▶ TASK INSTRUCTIONS
Look for "parts" in each line of the entries, and return the matching lines.

▶ DATA IN THIS EXERCISE
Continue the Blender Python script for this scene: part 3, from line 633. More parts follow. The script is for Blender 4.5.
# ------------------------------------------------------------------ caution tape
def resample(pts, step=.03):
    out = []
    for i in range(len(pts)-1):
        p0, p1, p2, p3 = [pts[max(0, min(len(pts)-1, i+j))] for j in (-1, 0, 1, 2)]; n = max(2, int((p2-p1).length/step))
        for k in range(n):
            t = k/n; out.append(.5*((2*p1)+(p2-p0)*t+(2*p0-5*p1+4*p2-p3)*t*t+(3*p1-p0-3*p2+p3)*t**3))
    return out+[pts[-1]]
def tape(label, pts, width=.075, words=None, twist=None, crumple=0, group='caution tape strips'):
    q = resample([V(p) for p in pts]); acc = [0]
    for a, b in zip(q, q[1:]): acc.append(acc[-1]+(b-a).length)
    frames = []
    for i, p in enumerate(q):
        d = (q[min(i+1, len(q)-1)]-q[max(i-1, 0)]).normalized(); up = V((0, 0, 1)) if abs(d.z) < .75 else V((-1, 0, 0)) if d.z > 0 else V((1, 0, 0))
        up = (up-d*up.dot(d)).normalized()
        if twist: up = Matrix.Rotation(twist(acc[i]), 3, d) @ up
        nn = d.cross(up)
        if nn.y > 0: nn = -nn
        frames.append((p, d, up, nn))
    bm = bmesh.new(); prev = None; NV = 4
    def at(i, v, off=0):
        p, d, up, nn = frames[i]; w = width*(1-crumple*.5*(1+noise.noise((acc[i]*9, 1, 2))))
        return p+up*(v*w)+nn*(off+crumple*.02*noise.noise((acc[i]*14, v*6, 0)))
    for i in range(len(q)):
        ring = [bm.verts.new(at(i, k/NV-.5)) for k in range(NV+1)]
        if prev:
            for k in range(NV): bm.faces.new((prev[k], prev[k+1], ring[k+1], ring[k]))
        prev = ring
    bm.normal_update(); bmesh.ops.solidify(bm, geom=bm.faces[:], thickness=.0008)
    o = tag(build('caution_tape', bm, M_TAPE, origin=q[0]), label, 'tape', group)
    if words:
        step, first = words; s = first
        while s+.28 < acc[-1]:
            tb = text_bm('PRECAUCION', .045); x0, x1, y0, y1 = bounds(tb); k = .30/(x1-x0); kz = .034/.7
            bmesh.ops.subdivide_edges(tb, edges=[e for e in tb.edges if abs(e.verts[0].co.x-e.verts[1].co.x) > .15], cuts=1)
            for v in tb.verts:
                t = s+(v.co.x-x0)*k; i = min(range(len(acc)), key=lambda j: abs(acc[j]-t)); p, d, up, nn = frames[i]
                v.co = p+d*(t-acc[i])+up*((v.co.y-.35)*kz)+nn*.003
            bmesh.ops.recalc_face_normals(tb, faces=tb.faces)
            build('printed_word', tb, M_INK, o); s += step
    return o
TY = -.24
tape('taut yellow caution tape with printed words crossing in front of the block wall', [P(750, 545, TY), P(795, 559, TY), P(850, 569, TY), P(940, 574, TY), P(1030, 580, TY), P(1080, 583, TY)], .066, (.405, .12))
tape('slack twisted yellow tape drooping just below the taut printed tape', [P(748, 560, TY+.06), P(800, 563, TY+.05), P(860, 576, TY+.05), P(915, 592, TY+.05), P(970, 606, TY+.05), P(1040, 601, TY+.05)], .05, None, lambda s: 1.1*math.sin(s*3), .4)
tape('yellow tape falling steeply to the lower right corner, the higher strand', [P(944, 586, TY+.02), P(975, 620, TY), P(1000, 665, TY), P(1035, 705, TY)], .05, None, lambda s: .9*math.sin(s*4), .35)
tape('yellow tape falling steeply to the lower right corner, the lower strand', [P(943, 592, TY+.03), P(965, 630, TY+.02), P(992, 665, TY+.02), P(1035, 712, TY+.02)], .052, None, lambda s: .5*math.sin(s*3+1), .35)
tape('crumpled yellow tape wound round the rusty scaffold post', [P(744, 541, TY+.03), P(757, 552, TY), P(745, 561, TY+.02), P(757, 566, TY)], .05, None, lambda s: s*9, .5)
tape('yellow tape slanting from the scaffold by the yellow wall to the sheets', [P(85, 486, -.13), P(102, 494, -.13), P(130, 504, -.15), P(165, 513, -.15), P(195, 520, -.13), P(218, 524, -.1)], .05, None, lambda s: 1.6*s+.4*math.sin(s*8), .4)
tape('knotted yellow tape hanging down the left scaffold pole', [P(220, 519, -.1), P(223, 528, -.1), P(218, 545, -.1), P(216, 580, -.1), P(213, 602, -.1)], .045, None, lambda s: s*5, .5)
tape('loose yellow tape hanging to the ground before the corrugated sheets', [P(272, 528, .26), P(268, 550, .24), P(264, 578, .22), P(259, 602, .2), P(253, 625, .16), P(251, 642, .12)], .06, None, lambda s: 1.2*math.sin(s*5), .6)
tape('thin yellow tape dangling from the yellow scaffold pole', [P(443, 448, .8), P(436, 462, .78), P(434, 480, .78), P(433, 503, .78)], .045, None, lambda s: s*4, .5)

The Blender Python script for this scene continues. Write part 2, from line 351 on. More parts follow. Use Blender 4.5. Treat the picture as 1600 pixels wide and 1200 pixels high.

▶ FULL ANSWER
Continue the Blender Python script for this scene: part 3, from line 633. More parts follow. The script is for Blender 4.5.
The Blender Python script for this scene continues. Write part 2, from line 351 on. More parts follow. Use Blender 4.5. Treat the picture as 1600 pixels wide and 1200 pixels high.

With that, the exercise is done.